O alarme soa. Montag está no quartel,
olha para o visor que indica a direcção da casa
que ficará em cinzas. Lê a sua morada.
3. “Aqui estamos todos reunidos. Aristófanes,
o Mahatma Gandhi e Gautama Buda, Confúcio, Thomas Loev
Peacock, Thomas Jefferson, Karl marx e o sr. Lincoln.”

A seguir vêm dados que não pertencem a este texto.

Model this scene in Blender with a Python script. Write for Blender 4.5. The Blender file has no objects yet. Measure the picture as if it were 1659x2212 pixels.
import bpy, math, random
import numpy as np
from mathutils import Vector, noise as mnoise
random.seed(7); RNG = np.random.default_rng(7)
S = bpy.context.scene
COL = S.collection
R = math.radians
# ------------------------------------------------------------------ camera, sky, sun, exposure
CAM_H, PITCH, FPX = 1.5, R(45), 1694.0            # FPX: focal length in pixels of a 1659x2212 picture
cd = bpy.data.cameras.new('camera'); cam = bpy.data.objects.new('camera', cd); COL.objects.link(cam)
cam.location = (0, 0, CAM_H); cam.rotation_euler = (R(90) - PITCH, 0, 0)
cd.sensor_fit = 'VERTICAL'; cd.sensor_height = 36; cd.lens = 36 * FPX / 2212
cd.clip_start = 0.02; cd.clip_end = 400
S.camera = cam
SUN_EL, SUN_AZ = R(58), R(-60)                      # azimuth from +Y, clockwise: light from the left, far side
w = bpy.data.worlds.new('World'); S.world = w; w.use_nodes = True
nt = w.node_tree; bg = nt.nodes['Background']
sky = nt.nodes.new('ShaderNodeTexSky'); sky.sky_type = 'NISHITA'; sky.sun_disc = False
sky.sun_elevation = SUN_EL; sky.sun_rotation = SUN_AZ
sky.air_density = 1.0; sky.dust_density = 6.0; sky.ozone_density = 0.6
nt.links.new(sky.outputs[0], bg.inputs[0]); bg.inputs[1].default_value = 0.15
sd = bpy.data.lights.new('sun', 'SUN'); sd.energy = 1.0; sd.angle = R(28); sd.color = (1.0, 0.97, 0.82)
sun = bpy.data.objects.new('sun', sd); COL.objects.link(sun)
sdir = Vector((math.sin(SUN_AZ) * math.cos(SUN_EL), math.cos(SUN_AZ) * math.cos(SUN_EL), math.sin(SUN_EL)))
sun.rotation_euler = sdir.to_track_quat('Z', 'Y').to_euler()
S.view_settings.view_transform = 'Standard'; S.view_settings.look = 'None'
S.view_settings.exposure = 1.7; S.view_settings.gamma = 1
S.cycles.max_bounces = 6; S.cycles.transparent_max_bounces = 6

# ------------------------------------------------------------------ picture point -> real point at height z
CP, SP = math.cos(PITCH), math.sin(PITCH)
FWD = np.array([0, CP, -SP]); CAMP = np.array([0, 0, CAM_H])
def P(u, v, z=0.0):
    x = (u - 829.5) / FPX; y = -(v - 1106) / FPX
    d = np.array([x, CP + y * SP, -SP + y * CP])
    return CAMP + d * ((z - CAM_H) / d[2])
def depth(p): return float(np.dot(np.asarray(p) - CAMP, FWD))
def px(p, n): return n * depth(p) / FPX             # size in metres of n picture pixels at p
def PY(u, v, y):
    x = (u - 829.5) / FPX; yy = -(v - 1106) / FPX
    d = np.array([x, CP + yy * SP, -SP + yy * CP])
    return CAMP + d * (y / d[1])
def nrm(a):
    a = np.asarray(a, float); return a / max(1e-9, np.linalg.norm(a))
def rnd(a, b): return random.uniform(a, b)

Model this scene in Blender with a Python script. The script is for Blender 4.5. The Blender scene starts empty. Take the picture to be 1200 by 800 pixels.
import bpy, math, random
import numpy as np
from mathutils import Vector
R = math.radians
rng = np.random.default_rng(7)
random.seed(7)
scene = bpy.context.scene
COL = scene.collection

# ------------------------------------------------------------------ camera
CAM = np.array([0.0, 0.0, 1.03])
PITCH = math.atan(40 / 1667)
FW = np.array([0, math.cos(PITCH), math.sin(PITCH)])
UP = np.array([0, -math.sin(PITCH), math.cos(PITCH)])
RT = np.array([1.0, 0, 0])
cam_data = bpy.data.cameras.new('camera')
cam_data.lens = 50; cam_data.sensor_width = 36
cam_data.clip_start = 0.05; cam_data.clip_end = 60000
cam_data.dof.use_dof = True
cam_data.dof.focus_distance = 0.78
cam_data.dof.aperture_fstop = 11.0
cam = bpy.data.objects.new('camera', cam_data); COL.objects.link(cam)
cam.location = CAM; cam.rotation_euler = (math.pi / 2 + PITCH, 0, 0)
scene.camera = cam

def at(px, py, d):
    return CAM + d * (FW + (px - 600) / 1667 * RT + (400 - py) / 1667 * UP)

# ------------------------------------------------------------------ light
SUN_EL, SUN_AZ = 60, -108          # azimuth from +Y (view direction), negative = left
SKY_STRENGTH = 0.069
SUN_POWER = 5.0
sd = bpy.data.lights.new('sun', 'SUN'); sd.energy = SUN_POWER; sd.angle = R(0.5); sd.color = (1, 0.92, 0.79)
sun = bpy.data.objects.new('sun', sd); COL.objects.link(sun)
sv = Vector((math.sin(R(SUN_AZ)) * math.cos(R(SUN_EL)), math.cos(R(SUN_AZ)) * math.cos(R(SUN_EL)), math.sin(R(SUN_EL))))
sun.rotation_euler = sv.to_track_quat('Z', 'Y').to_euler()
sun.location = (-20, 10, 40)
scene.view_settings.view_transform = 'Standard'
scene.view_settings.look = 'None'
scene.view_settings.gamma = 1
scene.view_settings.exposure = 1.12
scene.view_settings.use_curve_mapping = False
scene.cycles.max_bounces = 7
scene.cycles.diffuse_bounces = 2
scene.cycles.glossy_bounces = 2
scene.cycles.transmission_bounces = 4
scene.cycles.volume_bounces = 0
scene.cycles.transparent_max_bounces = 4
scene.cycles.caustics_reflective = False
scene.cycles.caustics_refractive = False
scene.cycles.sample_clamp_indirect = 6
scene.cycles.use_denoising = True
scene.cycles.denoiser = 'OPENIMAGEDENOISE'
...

A inquietação do bombeiro é acompanhada
pelos ecos próximos de uma guerra. As bombas acabarão
por destruir a cidade, mas antes disso Montag transforma-se
num fugitivo.
Perseguido pelo cão assassino, procurado
por todos (instigados pela televisão e rádio),
Montag encontra na água a sua salvação.
Mergulha no rio e deixa-se levar pela corrente, descobrindo,
de seguida, num lugar indicado por Faber, uma comunidade de
intelectuais classificados como “perigosos” para
a sociedade.
O refúgio alberga antigos académicos,
escritores e amantes da literatura, mas ali não existe
um único livro. Cada um deles, aprende Montag, memorizou
uma obra literária — “somos todos constituídos
por pedaços, extractos de história, de literatura,
de direito internacional, Byron, Tom Paine, Maquiavel, Engels,
Cristo, tudo está registado. (...) Transmitiremos oralmente
o conteúdo dos livros aos nossos filhos e os nosso
filhos, por sua vez, levarão o ensino aos outros”,
explicam.
Montag caminha com este exército de
homens-livros ao longo da antiga via férrea. Ouvem,
ao longe, os primeiros bombardeamentos sobre a cidade. A guerra
demora apenas alguns instantes — os aviões voam
a sete mil quilómetros à hora, o silvo das bombas
é tão veloz quanto a desintegração
da cidade. A enorme nuvem de poeira que chega até junto
de Montag e dos seus companheiros dá lugar à
chuva. Todos sabem que é altura de subir o rio e de
alcançar o lugar de abandono e agonia em que se transformou
a cidade. Aproxima-se o momento de repetir aquilo que foi
memorizado, de responder: “Nós lembramo-nos.”